- [Do this] Write out the data below in full, unchanged, minus the images.

- [Source material]

▬▬▬▬▬▬

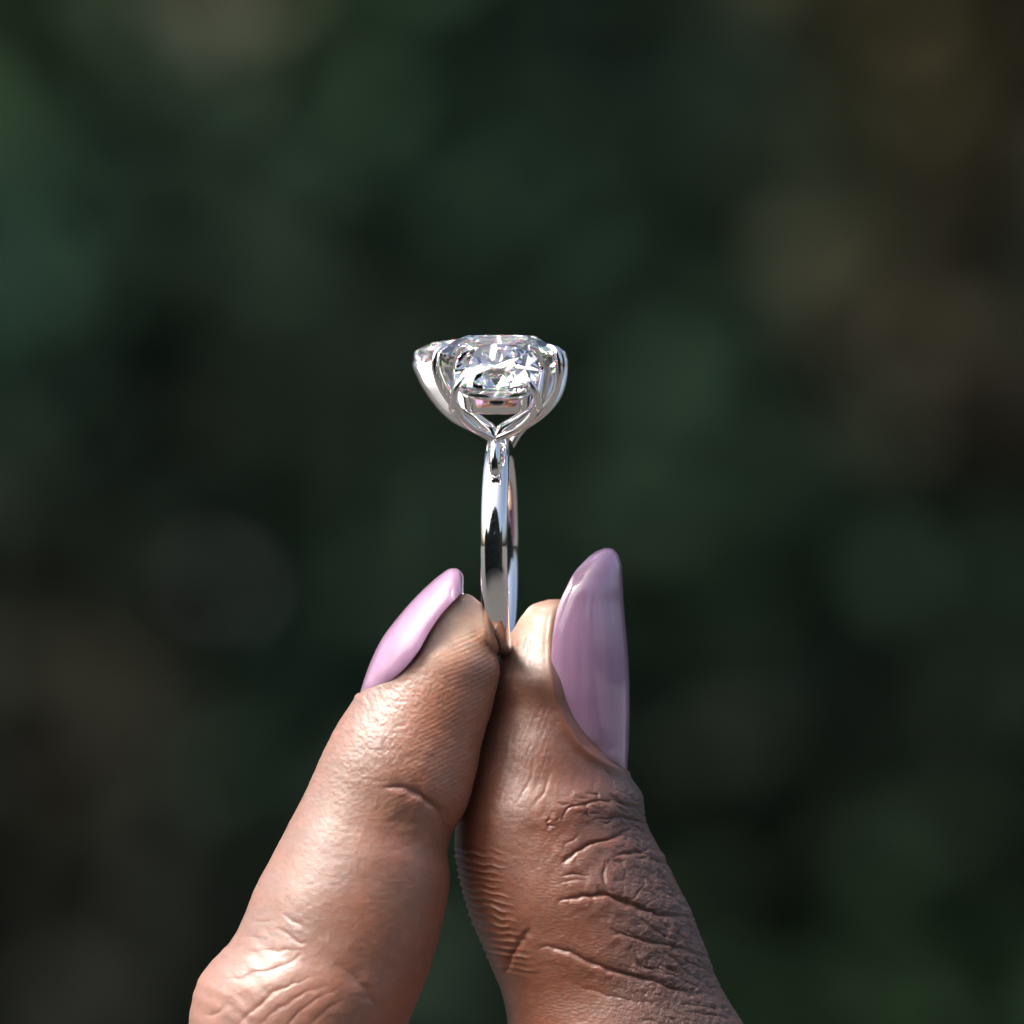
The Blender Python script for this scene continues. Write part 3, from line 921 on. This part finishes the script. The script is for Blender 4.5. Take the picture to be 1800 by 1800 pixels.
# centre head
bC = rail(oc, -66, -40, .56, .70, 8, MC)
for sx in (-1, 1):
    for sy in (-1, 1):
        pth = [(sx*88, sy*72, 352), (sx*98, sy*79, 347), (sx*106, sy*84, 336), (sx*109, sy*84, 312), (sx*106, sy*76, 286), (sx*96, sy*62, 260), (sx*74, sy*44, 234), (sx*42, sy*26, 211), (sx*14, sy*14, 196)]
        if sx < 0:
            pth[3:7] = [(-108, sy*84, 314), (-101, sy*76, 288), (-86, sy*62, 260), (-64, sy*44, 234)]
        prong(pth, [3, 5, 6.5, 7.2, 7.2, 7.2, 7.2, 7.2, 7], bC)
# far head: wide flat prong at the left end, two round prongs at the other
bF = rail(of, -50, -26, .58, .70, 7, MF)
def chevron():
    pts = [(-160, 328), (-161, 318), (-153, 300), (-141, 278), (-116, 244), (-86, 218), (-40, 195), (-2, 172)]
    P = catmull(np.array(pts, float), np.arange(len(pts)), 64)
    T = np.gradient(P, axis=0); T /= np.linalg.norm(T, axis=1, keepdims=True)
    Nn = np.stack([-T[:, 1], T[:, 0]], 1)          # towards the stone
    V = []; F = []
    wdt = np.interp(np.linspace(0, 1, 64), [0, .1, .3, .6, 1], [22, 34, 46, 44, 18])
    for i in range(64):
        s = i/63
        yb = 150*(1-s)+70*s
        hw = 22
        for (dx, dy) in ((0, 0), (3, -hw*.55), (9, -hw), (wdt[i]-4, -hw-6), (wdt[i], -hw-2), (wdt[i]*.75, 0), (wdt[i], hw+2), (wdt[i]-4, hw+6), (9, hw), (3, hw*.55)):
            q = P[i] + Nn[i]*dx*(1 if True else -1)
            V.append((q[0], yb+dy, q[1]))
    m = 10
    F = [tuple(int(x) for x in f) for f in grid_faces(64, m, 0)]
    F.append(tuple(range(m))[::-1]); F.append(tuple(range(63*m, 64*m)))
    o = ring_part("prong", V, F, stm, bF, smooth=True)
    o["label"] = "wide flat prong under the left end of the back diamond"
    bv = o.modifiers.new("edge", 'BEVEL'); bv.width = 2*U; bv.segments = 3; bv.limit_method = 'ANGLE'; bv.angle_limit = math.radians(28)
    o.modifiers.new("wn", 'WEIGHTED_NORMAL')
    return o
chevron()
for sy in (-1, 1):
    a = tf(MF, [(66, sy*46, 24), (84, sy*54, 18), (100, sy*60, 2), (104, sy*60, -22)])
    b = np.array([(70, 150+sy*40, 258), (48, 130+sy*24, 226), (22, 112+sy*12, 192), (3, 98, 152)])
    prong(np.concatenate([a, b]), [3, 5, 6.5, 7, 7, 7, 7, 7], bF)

▬▬▬▬▬▬

- [Exercise answer]
The Blender Python script for this scene continues. Write part 3, from line 921 on. This part finishes the script. The script is for Blender 4.5. Take the picture to be 1800 by 1800 pixels.
# centre head
bC = rail(oc, -66, -40, .56, .70, 8, MC)
for sx in (-1, 1):
    for sy in (-1, 1):
        pth = [(sx*88, sy*72, 352), (sx*98, sy*79, 347), (sx*106, sy*84, 336), (sx*109, sy*84, 312), (sx*106, sy*76, 286), (sx*96, sy*62, 260), (sx*74, sy*44, 234), (sx*42, sy*26, 211), (sx*14, sy*14, 196)]
        if sx < 0:
            pth[3:7] = [(-108, sy*84, 314), (-101, sy*76, 288), (-86, sy*62, 260), (-64, sy*44, 234)]
        prong(pth, [3, 5, 6.5, 7.2, 7.2, 7.2, 7.2, 7.2, 7], bC)
# far head: wide flat prong at the left end, two round prongs at the other
bF = rail(of, -50, -26, .58, .70, 7, MF)
def chevron():
    pts = [(-160, 328), (-161, 318), (-153, 300), (-141, 278), (-116, 244), (-86, 218), (-40, 195), (-2, 172)]
    P = catmull(np.array(pts, float), np.arange(len(pts)), 64)
    T = np.gradient(P, axis=0); T /= np.linalg.norm(T, axis=1, keepdims=True)
    Nn = np.stack([-T[:, 1], T[:, 0]], 1)          # towards the stone
    V = []; F = []
    wdt = np.interp(np.linspace(0, 1, 64), [0, .1, .3, .6, 1], [22, 34, 46, 44, 18])
    for i in range(64):
        s = i/63
        yb = 150*(1-s)+70*s
        hw = 22
        for (dx, dy) in ((0, 0), (3, -hw*.55), (9, -hw), (wdt[i]-4, -hw-6), (wdt[i], -hw-2), (wdt[i]*.75, 0), (wdt[i], hw+2), (wdt[i]-4, hw+6), (9, hw), (3, hw*.55)):
            q = P[i] + Nn[i]*dx*(1 if True else -1)
            V.append((q[0], yb+dy, q[1]))
    m = 10
    F = [tuple(int(x) for x in f) for f in grid_faces(64, m, 0)]
    F.append(tuple(range(m))[::-1]); F.append(tuple(range(63*m, 64*m)))
    o = ring_part("prong", V, F, stm, bF, smooth=True)
    o["label"] = "wide flat prong under the left end of the back diamond"
    bv = o.modifiers.new("edge", 'BEVEL'); bv.width = 2*U; bv.segments = 3; bv.limit_method = 'ANGLE'; bv.angle_limit = math.radians(28)
    o.modifiers.new("wn", 'WEIGHTED_NORMAL')
    return o
chevron()
for sy in (-1, 1):
    a = tf(MF, [(66, sy*46, 24), (84, sy*54, 18), (100, sy*60, 2), (104, sy*60, -22)])
    b = np.array([(70, 150+sy*40, 258), (48, 130+sy*24, 226), (22, 112+sy*12, 192), (3, 98, 152)])
    prong(np.concatenate([a, b]), [3, 5, 6.5, 7, 7, 7, 7, 7], bF)